Tidying up our lives

5 ways of tidying up: Think of others; signal your intentions clearly; do one thing at a time; be simple; stay calm. Photo by Scott Webb on Unsplash

We have a responsibility to keep our lives as tidy as possible.  It doesn’t have to be the kind of tidiness that is oppressive or boring; just the kind that helps us and everyone around us ‘get’ what’s going on.


Mess is anything that confuses people.  If you want to cause confusion in someone’s brain, then you can give them a puzzle or problem which requires them to keep information in their brain in an unnatural way.

If you want to communicate in a confusing way, then present your words and actions in an order which others find it very hard to take in.  Don’t warn anyone in advance about your actions: just surprise them.  And make sure that you present more problems than anyone can process simultaneously.

If you are making a mess, then whatever you do, don’t slow down and do one thing at a time.  Be like those comedy tennis ball machines that pump out too many balls for anyone to deal with.


OK, so I’m being sarcastic.  But I’m making a point.  If you read the above, and find that this is you, then perhaps you are living your life in a way that confuses other people, that gives them a mess to deal with.

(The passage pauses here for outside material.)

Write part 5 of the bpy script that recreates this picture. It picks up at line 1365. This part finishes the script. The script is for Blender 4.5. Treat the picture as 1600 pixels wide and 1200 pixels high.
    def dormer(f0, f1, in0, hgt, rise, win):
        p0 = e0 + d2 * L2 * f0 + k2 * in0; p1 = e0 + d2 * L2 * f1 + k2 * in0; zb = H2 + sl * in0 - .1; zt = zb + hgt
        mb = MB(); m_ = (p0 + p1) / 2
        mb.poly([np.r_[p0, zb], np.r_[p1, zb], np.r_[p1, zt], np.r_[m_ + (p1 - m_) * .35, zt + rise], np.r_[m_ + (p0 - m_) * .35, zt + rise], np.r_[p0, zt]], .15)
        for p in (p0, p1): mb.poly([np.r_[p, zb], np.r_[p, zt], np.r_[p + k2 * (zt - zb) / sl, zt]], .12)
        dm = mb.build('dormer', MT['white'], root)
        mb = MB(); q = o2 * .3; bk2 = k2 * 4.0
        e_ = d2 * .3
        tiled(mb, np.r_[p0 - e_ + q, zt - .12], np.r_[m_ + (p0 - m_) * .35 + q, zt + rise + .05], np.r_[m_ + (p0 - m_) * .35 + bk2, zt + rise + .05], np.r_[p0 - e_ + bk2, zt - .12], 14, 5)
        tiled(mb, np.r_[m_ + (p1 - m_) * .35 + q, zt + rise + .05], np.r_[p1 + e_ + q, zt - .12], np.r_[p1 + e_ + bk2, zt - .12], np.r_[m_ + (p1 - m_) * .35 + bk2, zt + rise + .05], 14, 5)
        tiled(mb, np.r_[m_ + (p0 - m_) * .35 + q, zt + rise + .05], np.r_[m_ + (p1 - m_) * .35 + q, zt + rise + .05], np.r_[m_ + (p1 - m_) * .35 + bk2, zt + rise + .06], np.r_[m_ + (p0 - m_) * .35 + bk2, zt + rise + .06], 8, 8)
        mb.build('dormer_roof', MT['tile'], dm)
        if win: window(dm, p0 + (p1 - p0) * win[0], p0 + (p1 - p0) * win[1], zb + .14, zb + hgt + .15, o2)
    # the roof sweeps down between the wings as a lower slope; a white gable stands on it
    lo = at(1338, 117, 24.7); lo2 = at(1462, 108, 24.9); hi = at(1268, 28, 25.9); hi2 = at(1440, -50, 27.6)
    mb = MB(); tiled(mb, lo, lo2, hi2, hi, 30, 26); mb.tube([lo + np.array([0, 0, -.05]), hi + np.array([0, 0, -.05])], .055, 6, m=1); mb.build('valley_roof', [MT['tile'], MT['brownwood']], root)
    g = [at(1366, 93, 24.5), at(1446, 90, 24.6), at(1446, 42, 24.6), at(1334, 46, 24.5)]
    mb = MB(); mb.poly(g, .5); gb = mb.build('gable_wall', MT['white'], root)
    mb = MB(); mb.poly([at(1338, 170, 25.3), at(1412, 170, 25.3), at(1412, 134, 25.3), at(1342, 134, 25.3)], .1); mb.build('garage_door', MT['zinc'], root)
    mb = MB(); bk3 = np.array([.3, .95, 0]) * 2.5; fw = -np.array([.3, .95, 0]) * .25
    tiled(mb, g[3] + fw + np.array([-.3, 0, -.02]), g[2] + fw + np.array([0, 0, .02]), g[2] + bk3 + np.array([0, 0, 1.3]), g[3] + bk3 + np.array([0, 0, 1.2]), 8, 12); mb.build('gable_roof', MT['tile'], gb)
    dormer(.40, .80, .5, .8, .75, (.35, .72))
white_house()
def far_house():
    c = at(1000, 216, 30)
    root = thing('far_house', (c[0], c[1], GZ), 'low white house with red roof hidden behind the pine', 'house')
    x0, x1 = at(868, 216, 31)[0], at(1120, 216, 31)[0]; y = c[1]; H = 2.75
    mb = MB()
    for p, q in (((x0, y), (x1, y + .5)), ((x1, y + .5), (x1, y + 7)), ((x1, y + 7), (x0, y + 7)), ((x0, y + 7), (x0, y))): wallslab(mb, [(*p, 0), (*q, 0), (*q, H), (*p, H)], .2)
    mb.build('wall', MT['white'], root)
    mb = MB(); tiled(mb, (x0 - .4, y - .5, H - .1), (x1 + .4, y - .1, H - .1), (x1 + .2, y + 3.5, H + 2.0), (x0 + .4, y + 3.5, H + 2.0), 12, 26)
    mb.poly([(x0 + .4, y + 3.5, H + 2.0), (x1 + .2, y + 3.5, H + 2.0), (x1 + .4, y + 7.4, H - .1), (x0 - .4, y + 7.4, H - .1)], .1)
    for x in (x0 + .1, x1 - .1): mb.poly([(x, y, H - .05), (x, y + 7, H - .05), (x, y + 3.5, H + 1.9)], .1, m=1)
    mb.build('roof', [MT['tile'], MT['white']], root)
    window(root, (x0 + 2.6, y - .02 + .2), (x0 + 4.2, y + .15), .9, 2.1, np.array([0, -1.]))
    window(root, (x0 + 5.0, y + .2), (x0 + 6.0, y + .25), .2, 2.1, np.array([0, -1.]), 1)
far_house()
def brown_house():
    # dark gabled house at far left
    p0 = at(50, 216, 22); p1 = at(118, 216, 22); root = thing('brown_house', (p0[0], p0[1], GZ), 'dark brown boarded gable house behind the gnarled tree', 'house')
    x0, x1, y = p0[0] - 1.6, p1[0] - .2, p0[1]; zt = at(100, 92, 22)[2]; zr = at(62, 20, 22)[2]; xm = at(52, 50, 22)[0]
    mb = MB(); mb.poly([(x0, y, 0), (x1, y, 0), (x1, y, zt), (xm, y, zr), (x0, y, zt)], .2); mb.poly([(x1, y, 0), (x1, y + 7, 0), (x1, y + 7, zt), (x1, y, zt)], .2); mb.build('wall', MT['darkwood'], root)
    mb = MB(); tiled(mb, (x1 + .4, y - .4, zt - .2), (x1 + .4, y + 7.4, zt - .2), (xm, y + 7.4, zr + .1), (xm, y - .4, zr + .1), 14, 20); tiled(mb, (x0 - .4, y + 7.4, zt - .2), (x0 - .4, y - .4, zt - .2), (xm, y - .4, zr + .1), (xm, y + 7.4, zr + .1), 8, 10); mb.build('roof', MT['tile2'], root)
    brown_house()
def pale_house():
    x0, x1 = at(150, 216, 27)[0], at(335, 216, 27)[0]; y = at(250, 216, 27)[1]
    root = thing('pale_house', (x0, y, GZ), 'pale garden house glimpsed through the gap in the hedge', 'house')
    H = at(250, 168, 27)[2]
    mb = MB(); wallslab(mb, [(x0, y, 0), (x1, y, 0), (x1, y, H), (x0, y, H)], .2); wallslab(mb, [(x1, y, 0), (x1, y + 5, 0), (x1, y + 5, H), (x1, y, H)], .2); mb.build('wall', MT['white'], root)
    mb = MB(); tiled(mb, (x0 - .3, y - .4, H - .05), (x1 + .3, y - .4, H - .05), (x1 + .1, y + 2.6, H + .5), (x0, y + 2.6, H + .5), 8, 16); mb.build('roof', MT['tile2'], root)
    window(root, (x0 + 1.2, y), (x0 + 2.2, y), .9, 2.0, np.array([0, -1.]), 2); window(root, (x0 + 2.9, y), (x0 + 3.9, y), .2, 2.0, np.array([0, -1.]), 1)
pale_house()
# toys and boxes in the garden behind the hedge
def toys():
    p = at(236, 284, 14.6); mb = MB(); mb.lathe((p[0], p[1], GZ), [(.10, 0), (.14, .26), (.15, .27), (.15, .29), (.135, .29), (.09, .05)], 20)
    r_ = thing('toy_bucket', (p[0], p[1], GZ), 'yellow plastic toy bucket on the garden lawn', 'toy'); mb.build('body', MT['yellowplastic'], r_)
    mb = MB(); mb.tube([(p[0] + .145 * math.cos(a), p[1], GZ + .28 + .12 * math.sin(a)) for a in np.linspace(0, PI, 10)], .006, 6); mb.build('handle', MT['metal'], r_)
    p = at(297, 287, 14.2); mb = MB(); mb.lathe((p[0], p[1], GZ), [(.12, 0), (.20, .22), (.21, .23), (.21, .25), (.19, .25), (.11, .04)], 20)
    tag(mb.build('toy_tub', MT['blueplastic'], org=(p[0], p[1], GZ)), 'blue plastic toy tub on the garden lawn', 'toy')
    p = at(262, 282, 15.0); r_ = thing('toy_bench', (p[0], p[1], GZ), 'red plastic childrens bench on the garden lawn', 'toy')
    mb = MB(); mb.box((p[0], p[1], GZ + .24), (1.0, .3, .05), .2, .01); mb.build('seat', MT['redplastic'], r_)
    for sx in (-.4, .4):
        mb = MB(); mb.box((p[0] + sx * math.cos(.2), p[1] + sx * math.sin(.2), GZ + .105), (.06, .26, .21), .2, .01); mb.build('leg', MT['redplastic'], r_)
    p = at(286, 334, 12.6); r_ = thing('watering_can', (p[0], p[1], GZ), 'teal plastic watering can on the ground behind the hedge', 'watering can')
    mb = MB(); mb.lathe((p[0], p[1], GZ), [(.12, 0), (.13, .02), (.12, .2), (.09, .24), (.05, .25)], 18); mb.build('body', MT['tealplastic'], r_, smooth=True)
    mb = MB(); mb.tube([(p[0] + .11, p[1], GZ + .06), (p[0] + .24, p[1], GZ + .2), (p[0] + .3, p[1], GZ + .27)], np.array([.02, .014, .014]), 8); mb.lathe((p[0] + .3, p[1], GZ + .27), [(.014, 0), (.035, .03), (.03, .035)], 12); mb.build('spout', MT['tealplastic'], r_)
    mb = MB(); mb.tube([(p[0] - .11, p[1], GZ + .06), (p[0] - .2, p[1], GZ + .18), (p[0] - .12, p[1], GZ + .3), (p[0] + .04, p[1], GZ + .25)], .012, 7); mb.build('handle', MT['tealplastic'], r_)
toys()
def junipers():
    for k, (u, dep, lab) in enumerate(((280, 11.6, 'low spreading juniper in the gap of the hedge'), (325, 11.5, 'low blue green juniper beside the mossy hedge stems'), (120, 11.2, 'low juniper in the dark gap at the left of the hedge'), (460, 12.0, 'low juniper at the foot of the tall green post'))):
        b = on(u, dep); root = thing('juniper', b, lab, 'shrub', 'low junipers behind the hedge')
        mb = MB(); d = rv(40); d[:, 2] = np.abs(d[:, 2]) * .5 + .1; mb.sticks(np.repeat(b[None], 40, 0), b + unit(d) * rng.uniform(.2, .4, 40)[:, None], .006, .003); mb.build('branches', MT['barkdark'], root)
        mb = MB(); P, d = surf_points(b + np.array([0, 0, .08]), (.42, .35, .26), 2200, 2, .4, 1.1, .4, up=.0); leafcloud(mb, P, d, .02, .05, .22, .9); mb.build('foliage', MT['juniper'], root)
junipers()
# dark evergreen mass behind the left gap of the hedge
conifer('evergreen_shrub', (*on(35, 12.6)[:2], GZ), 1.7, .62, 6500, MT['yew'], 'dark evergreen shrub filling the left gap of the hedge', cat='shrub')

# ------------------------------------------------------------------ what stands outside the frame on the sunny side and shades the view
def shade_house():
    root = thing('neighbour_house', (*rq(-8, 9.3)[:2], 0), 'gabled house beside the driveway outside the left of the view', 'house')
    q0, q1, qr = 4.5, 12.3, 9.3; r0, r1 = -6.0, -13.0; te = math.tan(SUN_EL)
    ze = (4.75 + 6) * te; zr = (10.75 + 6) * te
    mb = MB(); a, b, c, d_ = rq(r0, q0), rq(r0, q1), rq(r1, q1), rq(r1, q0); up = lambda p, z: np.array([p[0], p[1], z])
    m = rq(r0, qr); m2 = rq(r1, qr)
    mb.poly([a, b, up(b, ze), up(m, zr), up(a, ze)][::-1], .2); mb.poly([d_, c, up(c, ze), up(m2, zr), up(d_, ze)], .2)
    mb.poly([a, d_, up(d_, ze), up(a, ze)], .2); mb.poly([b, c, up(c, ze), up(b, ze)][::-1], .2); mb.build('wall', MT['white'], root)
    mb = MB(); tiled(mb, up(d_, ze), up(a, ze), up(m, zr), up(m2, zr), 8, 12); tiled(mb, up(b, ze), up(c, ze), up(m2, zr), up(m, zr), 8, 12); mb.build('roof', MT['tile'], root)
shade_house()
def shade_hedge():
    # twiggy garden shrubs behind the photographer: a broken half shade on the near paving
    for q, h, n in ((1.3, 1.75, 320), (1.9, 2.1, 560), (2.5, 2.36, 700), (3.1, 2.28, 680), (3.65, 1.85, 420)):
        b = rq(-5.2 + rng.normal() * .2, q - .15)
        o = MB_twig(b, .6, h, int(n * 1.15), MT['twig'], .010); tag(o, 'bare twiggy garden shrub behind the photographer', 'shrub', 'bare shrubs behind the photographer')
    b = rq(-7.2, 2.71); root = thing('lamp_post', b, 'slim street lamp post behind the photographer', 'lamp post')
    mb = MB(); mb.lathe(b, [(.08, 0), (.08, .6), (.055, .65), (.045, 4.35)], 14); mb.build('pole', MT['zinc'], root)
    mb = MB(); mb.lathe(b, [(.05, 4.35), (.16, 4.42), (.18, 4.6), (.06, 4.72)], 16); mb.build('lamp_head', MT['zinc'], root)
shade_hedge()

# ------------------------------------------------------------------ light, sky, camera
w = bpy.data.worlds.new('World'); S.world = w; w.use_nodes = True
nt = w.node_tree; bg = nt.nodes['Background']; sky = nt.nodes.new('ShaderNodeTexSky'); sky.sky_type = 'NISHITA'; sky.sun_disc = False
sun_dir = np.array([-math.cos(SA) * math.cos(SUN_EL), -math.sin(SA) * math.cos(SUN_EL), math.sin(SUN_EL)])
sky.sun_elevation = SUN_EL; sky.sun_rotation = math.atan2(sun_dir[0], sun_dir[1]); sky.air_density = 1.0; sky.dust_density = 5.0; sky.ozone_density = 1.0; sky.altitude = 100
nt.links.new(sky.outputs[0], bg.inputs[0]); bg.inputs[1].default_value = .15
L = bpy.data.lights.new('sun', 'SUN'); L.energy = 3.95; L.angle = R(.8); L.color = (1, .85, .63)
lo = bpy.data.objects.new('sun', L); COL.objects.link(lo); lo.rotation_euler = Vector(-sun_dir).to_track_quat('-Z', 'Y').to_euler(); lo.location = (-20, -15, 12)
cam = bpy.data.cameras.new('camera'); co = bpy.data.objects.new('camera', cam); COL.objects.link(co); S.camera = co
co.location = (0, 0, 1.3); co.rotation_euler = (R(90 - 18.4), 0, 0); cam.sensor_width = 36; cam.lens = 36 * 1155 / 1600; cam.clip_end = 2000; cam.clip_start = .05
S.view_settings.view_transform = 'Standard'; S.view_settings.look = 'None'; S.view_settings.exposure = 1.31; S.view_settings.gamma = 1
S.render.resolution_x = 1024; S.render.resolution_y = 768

I am sure you don’t do it deliberately.  But maybe it’s such a habit that you wouldn’t know where to start tidying up your own mind, your own life, your own way of presenting yourself.


So here are 5 ways of tidying up, of making your life more comprehensible for yourself and others, and therefore more healthy…

1. HAVE ONE INTENTION – Messy behaviour always involves a confusion between motivations.  So a good way to tidy up is to have only one intention.  It can be anything you choose, but happiness research shows that a selfless focus is more likely to work for you.

2. GIVE GOOD SIGNALS OF YOUR INTENTIONS – Messy behaviour always involves a lack of warning as to what you’re going to do next.  You will often glamourise this as being ‘wild’, or ‘spontaneous’.  You may be right.  But if you want to seem less confusing to others, try being open, and a bit predictable, about your intentions.

3. WORK ON ONE THING AT ONCE –  Messy behaviour always involves furious juggling.  You will find yourself precariously rushing between different things.  Try to focus on one thing at a time.  Not only will it clear your head, but others will see more clearly what you are doing.  It’s good signalling.

4. SIMPLIFY – Messy behaviour involves overcomplicating life.  For example, messy relaters undergo multiple conflicting relationships without ever having the guts to make the simple choices necessary to simplify their social lives.  They glamourise it as being ‘open’.  But part of good openness is taking responsibility for managing competing resources openly.  Simplifying your life means that you will have less conflict between resources.

5. GET RID OF ANGER – If there is one emotion that causes the most mess, I’d say it’s anger.  Your anger will always confuse the person you’re talking to, because they are dealing with two things at once: your mood, and what you want.  Angry people are much harder to satisfy than people who calmly state a wish or an intention.  So lose the anger if you want your relationships to run more smoothly, and less messily.


Here are some phrases and behaviours you might find yourself using as you work on ‘tidy communication’…

‘I want you to be happy and healthy’ – this is a good focuser of your intentions, and reassures others that you are thinking clearly about their best interests.

‘I’m not free [then], but I am free [then].  Shall we put something in the diary?’ – this is a good signaller of your upcoming diary, and openly invites others to collaborate with you openly.

You will tend to listen to others calmly and with good attention, because you are focusing on one thing at once in an uncluttered way.

‘I can’t do [a competing request], because I am focusing on [the clear intention you have] – a favourite phrase is that the best way to say no is to have a stronger yes burning inside (Stephen Covey).

You will tend to accept interruptions and irritations with equanimity (calmness under pressure), being slow to anger, and easygoing.



Many people make life a misery for others because they present their words and actions in a way that is very hard for others to understand.

A good way of tidying up your life is to think of others, signal your intentions clearly, do one thing at once, be simple, and stay calm.  If you want an example of this, watch a good parent with their child.

If you can get the hang of this kind of clear, simple behaviour, then your life will automatically become tidier.  The mess will dissolve.  If you don’t believe me, then try it.